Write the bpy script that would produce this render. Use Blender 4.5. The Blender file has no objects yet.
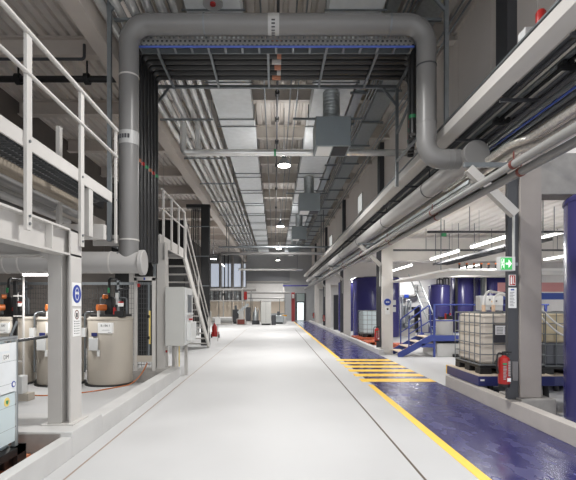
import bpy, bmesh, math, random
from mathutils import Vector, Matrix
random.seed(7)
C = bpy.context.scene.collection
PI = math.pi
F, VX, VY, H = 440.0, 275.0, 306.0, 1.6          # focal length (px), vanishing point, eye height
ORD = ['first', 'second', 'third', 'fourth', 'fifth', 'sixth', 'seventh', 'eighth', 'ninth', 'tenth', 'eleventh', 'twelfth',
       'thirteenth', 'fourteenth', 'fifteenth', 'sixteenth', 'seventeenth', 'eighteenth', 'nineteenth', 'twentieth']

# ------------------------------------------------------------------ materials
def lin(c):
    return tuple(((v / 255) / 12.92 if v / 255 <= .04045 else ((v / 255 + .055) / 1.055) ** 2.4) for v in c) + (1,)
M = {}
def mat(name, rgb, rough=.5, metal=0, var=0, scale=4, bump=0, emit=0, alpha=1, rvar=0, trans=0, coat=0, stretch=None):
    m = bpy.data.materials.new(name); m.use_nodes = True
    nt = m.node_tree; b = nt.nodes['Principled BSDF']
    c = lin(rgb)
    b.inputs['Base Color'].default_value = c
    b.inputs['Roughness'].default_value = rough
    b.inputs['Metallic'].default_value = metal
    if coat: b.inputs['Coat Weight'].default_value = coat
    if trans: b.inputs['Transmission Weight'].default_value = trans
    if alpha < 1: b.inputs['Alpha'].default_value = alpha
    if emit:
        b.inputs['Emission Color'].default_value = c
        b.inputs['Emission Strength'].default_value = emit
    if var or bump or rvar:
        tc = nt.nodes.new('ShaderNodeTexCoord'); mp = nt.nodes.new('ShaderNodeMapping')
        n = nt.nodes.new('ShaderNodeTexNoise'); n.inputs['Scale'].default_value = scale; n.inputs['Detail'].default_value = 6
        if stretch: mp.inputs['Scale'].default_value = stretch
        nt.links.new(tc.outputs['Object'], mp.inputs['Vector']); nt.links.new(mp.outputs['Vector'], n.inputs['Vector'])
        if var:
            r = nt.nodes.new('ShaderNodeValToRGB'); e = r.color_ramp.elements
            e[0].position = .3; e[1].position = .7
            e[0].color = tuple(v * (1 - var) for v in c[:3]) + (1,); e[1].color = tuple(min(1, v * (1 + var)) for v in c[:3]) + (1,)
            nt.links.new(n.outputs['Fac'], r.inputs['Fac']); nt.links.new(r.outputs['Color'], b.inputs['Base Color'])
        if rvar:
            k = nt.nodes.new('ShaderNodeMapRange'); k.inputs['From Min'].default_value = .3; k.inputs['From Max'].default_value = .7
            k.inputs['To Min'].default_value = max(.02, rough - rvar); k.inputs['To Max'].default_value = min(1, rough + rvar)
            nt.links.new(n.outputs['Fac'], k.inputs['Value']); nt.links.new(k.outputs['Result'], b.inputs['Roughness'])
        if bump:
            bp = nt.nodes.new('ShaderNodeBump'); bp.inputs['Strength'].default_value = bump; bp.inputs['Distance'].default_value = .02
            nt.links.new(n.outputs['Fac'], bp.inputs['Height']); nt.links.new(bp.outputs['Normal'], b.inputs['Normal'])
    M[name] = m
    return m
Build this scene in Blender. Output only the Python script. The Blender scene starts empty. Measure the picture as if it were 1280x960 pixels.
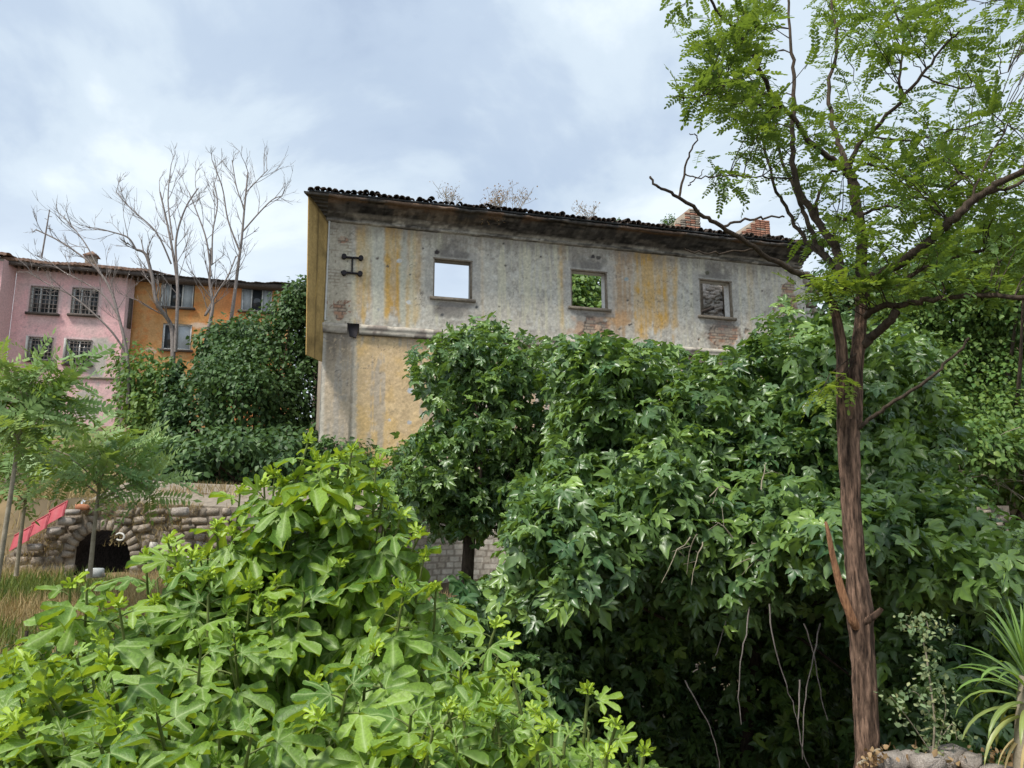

==

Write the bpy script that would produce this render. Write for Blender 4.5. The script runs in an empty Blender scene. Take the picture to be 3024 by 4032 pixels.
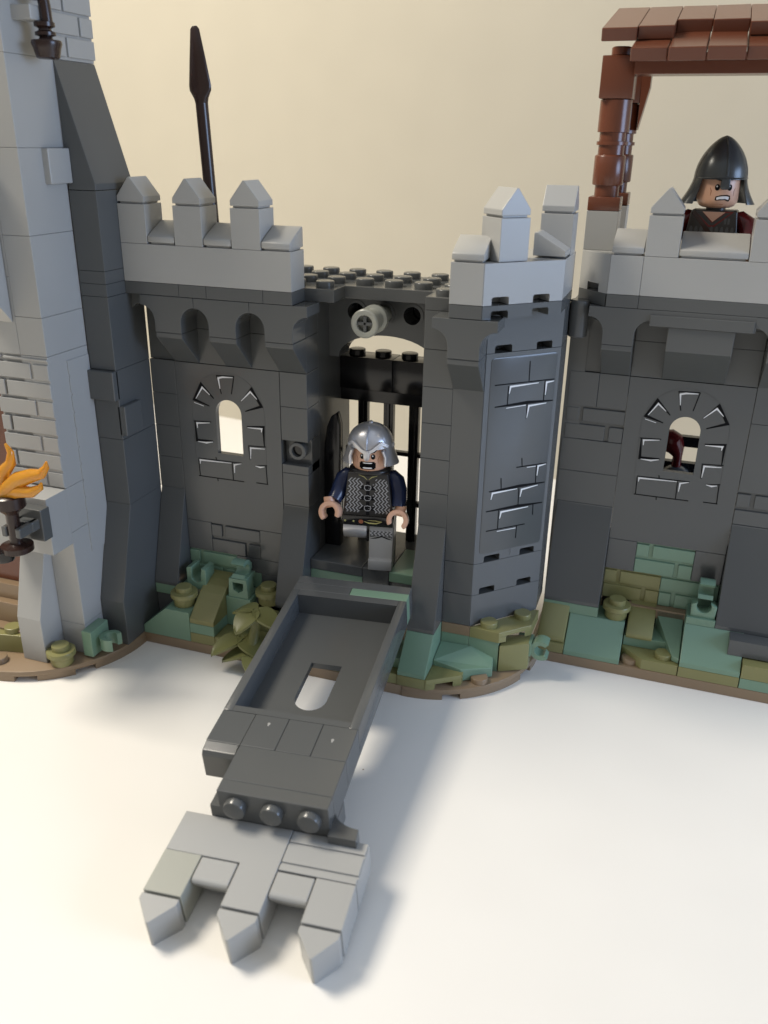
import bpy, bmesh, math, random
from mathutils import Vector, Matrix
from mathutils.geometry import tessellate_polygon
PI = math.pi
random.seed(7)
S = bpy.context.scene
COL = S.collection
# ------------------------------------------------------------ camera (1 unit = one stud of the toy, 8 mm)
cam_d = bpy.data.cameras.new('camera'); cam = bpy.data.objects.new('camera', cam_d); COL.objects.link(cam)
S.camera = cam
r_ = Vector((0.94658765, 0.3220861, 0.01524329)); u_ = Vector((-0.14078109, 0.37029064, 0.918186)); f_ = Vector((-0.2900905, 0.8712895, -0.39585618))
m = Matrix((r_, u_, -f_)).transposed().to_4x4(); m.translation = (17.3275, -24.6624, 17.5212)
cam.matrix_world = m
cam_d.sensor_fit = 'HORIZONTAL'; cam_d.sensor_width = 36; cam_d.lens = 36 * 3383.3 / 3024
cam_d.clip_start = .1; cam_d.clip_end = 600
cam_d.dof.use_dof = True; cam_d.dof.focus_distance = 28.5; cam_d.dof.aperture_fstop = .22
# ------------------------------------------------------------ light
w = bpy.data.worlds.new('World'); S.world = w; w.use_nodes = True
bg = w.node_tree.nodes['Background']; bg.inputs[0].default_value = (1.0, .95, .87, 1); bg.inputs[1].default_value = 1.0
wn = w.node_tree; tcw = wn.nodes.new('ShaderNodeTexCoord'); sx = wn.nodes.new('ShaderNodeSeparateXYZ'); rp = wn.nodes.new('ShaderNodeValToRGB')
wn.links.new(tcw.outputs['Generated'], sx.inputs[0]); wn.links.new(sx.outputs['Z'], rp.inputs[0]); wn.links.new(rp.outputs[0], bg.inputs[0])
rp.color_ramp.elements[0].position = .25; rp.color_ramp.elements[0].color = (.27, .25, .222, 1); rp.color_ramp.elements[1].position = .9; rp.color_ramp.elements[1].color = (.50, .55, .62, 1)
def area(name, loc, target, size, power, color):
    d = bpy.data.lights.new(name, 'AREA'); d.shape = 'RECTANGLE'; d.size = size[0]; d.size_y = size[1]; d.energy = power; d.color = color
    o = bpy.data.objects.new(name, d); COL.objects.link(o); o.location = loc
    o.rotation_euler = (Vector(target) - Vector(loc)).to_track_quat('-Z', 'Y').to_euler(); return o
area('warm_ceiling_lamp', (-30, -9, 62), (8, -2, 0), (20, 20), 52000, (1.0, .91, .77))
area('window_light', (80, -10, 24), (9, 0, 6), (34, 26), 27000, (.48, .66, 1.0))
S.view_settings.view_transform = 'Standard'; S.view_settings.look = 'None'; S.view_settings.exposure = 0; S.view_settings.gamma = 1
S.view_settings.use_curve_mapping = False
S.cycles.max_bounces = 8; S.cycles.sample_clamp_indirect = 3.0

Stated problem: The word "empty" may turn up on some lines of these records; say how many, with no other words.

Task solution: 2